Kazılar, Müzecilik ve Bilimsel Katkılar
1933’te Maarif Vekâleti arkeologu olarak Ankara’da görevlendirilen Arık, Karalar kazılarıyla Galatlar’a ait önemli bir antik yerleşimi ortaya çıkardı ve II. Dieotauros’a ait kitâbeyi bilim dünyasına tanıttı. Aynı yıl Gazi Terbiye Enstitüsü’nde tarih öğretmenliğine atanarak sistemli kazı yöneticiliğine başladı. 1941’e kadar Göllüdağ, Alacahöyük, Çankırıkapı, Karaoğlan, Hacılar, Alâeddin Tepesi ve Bitik gibi Anadolu arkeolojisi açısından kritik merkezlerde kazılar yürüttü. Ayrıca Troia’daki Amerikan kazılarına devlet komiseri olarak katıldı. 1941’de Amik Ovası’ndaki kazı çalışmalarında yer aldı. Manisa Müzesi’nin kurucusu olan Arık, 1939’da Ankara Dil ve Tarih-Coğrafya Fakültesi arkeoloji profesörlüğüne, 1945’te Ankara Arkeoloji ve Etnografya Müzesi müdürlüğüne getirildi.
Fikir Hayatı, Siyaset ve Mirası
Remzi Oğuz Arık, öğrenim yıllarında Turancılık akımından etkilenmiş; Avrupa dönüşüyle birlikte Anadolu merkezli bir milliyetçilik anlayışını benimsemiştir. Çığır ve Millet dergilerinde yayımladığı yazılarda kültüre dayalı milliyetçilik fikrini savunmuş, halkın kültürel kalkınmasını temel bir hedef olarak görmüştür. 1949’da Ankara İlâhiyat Fakültesi’nde İslâm sanatları tarihi profesörü olduysa da 1950’de siyasete atılarak Demokrat Parti’den Seyhan milletvekili seçildi. 1952’de Türkiye Köylü Partisi’ni kurdu ve genel başkanlığını üstlendi. Arık, 3 Nisan 1954’te Adana’dan Ankara’ya giderken bindiği uçağın havada infilak etmesi sonucu hayatını kaybetti.
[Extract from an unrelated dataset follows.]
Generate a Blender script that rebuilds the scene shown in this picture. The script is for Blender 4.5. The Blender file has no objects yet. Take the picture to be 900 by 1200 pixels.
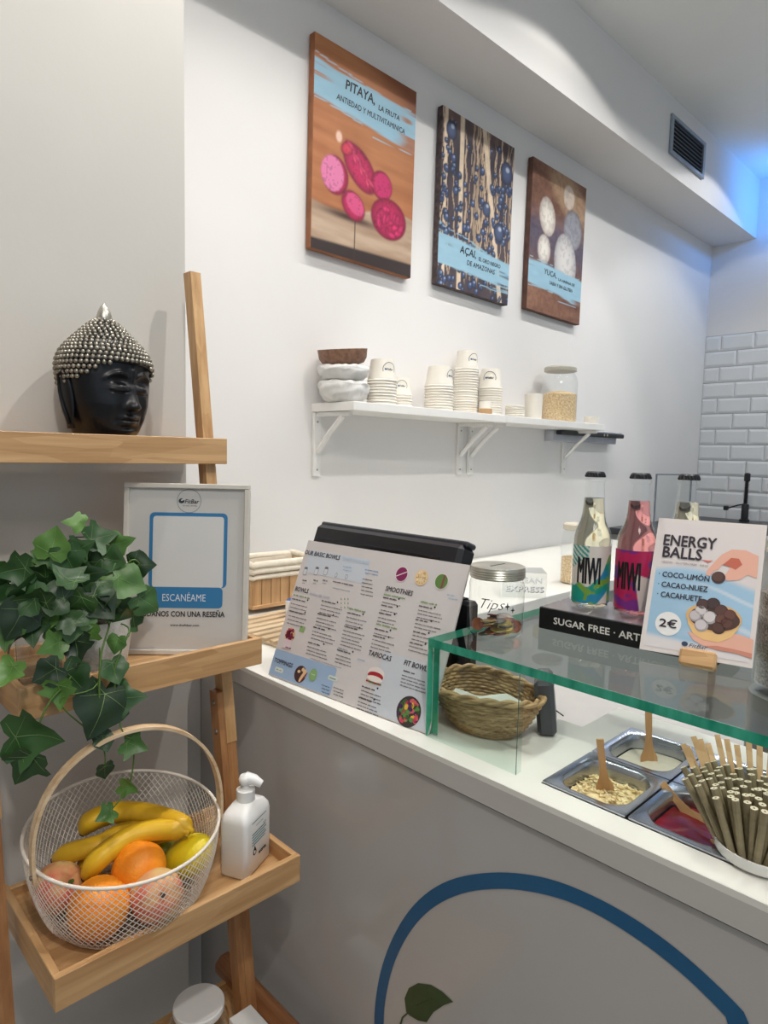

Kabri Ankara Asrî Mezarlık’taki şehitliktedir.
Eserleri
Alacahöyük Hafriyatı (1937), Karaoğlan Kazıları (1938), Köy Kadını-Memleket Parçaları (1944), İdeal ve İdeoloji (1947), Coğrafyadan Vatana (1956), Ankara-Konya-Eskişehir Yazılıkaya Gezileri (1956), Türk Müzeciliğine Bakış (1956), Türk İnkılâbı ve Milliyetçiliğimiz (1958), Gurbet-İnmeyen Bayrak (1968), Türk Gençliğine (1968), Türk San’atı (1976), L’Histoire et L’Organisation des Musées Turcs (İstanbul 1953).